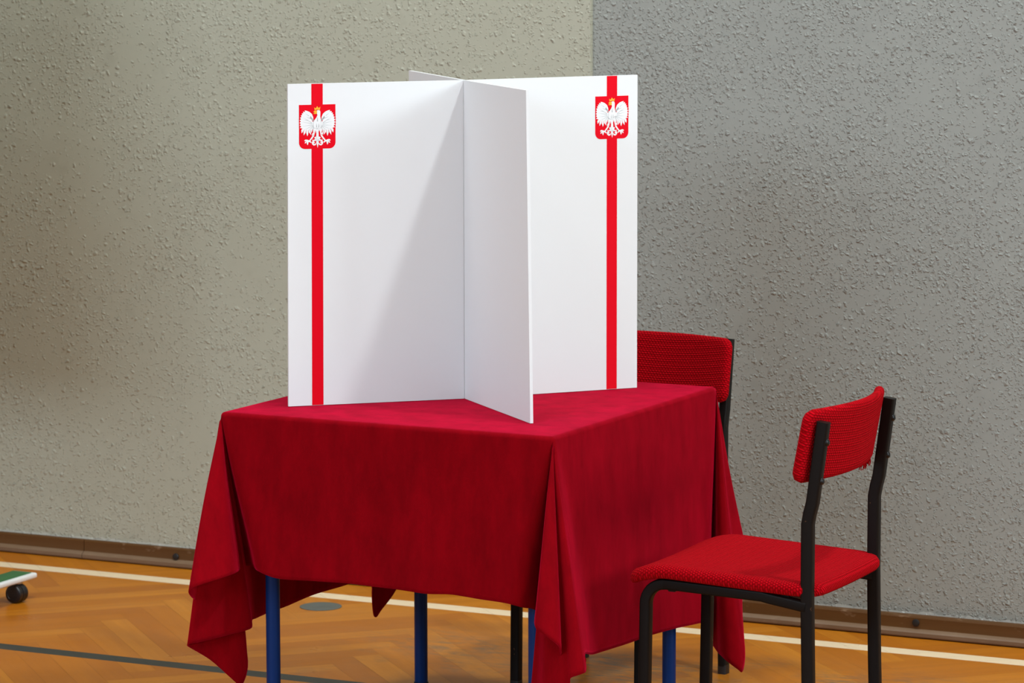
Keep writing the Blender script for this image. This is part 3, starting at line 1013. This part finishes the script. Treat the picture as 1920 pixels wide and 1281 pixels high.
def copy_tree(o, parent=None):
    c = o.copy()
    C.objects.link(c)
    c.parent = parent
    for ch in [x for x in bpy.data.objects if x.parent == o]: copy_tree(ch, c)
    return c


near = make_chair()
far = copy_tree(near)
frayed_threads(near)
near.location = (-2.880, 7.030, 0)
tag(near, 'red upholstered black metal chair side on, at the right side of the table', 'chair', 'red upholstered chairs at the table')
tag(far, 'red upholstered chair behind the table, only its backrest and legs showing', 'chair', 'red upholstered chairs at the table')


def place_far():
    rz = FARROT
    c, s = math.cos(rz), math.sin(rz)
    lx, ly = .192, FARSIDE * .190
    far.rotation_euler = (0, 0, rz)
    far.location = (-3.36 - (c * lx - s * ly), 7.97 - (s * lx + c * ly), 0)


# local +X (rear of the chair) has to point away from the table: 81.4 degrees in the world
FARROT, FARSIDE = R(87.2), -1
place_far()
for ch in far.children:
    if ch.name.startswith('backrest'): ch.location.z = -.019


# ------------------------------------------------------------------ wheeled stand at the left edge
def stand():
    x0, x1, ya, yb = -5.432, -5.356, 7.06, 8.035
    t = tag(empty('wheeled_stand', ((x0 + x1) / 2, (ya + yb) / 2, 0)), 'white wheeled stand foot with green top at the left picture edge', 'stand')
    ox, oy = (x0 + x1) / 2, (ya + yb) / 2
    hx, hy = (x1 - x0) / 2, (yb - ya) / 2
    bm = bmesh.new()
    box(bm, (-hx, -hy, .0535), (hx, hy, .0685), .0055, 4)
    obj('foot', bm, M['white_paint'], t)
    bm = bmesh.new()
    box(bm, (-hx + .006, -hy + .02, .0680), (hx - .012, hy - .012, .0700), .0008)
    obj('top_board', bm, M['green_paint'], t)
    bm = bmesh.new()
    box(bm, (-.02, -.02, .069), (.02, .02, 1.98), .004)
    obj('post', bm, M['white_paint'], t)
    # unseen, added to shade the left wall: a chalkboard reaching away to the left
    bm = bmesh.new()
    box(bm, (-1.75, -.012, .72), (-.022, .012, 1.92), .003)
    obj('shade_board', bm, M['green_paint'], t)
    for cy in (7.965 - oy, 7.13 - oy):
        cst = None
        bm = bmesh.new()
        tube(bm, [(.020, cy, .040), (.020, cy, .0545)], circ(.006, 16), Vector((1, 0, 0)))
        tube(bm, [(.020, cy, .050), (.020, cy, .0538)], circ(.014, 20), Vector((1, 0, 0)))
        cst = obj('caster', bm, M['steel'], t)
        ang = R(-91)          # wheel axle direction
        ax = Vector((math.cos(ang), math.sin(ang), 0))
        mx = Matrix.Translation((.022, cy - .006, .0245)) @ Vector((0, 0, 1)).rotation_difference(ax).to_matrix().to_4x4()
        for s in (-1, 1):
            bm = bmesh.new()
            pr = [(.006, .004), (.0235, .004), (.0243, .006), (.0243, .017), (.0225, .0195), (.016, .0205), (.0155, .0195), (.004, .0200)]
            if s < 0: pr = [(r, -z) for r, z in pr][::-1]
            lathe(bm, pr, 40, mx)
            obj('wheel', bm, M['black_plastic'], cst, angle=35)
        bm = bmesh.new()
        lathe(bm, [(.022, -.0042), (.0248, -.0038), (.0248, .0038), (.022, .0042)], 40, mx)
        lathe(bm, [(.004, -.018), (.004, .018)], 12, mx)
        obj('hood', bm, M['black_plastic'], cst, angle=35)
    return t


stand()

━━━━━━━━━━

• Exercise prompt: Omit every picture, then repeat the remaining data exactly as it appears above.

• Solution below:
Keep writing the Blender script for this image. This is part 3, starting at line 1013. This part finishes the script. Treat the picture as 1920 pixels wide and 1281 pixels high.
def copy_tree(o, parent=None):
    c = o.copy()
    C.objects.link(c)
    c.parent = parent
    for ch in [x for x in bpy.data.objects if x.parent == o]: copy_tree(ch, c)
    return c


near = make_chair()
far = copy_tree(near)
frayed_threads(near)
near.location = (-2.880, 7.030, 0)
tag(near, 'red upholstered black metal chair side on, at the right side of the table', 'chair', 'red upholstered chairs at the table')
tag(far, 'red upholstered chair behind the table, only its backrest and legs showing', 'chair', 'red upholstered chairs at the table')


def place_far():
    rz = FARROT
    c, s = math.cos(rz), math.sin(rz)
    lx, ly = .192, FARSIDE * .190
    far.rotation_euler = (0, 0, rz)
    far.location = (-3.36 - (c * lx - s * ly), 7.97 - (s * lx + c * ly), 0)


# local +X (rear of the chair) has to point away from the table: 81.4 degrees in the world
FARROT, FARSIDE = R(87.2), -1
place_far()
for ch in far.children:
    if ch.name.startswith('backrest'): ch.location.z = -.019


# ------------------------------------------------------------------ wheeled stand at the left edge
def stand():
    x0, x1, ya, yb = -5.432, -5.356, 7.06, 8.035
    t = tag(empty('wheeled_stand', ((x0 + x1) / 2, (ya + yb) / 2, 0)), 'white wheeled stand foot with green top at the left picture edge', 'stand')
    ox, oy = (x0 + x1) / 2, (ya + yb) / 2
    hx, hy = (x1 - x0) / 2, (yb - ya) / 2
    bm = bmesh.new()
    box(bm, (-hx, -hy, .0535), (hx, hy, .0685), .0055, 4)
    obj('foot', bm, M['white_paint'], t)
    bm = bmesh.new()
    box(bm, (-hx + .006, -hy + .02, .0680), (hx - .012, hy - .012, .0700), .0008)
    obj('top_board', bm, M['green_paint'], t)
    bm = bmesh.new()
    box(bm, (-.02, -.02, .069), (.02, .02, 1.98), .004)
    obj('post', bm, M['white_paint'], t)
    # unseen, added to shade the left wall: a chalkboard reaching away to the left
    bm = bmesh.new()
    box(bm, (-1.75, -.012, .72), (-.022, .012, 1.92), .003)
    obj('shade_board', bm, M['green_paint'], t)
    for cy in (7.965 - oy, 7.13 - oy):
        cst = None
        bm = bmesh.new()
        tube(bm, [(.020, cy, .040), (.020, cy, .0545)], circ(.006, 16), Vector((1, 0, 0)))
        tube(bm, [(.020, cy, .050), (.020, cy, .0538)], circ(.014, 20), Vector((1, 0, 0)))
        cst = obj('caster', bm, M['steel'], t)
        ang = R(-91)          # wheel axle direction
        ax = Vector((math.cos(ang), math.sin(ang), 0))
        mx = Matrix.Translation((.022, cy - .006, .0245)) @ Vector((0, 0, 1)).rotation_difference(ax).to_matrix().to_4x4()
        for s in (-1, 1):
            bm = bmesh.new()
            pr = [(.006, .004), (.0235, .004), (.0243, .006), (.0243, .017), (.0225, .0195), (.016, .0205), (.0155, .0195), (.004, .0200)]
            if s < 0: pr = [(r, -z) for r, z in pr][::-1]
            lathe(bm, pr, 40, mx)
            obj('wheel', bm, M['black_plastic'], cst, angle=35)
        bm = bmesh.new()
        lathe(bm, [(.022, -.0042), (.0248, -.0038), (.0248, .0038), (.022, .0042)], 40, mx)
        lathe(bm, [(.004, -.018), (.004, .018)], 12, mx)
        obj('hood', bm, M['black_plastic'], cst, angle=35)
    return t


stand()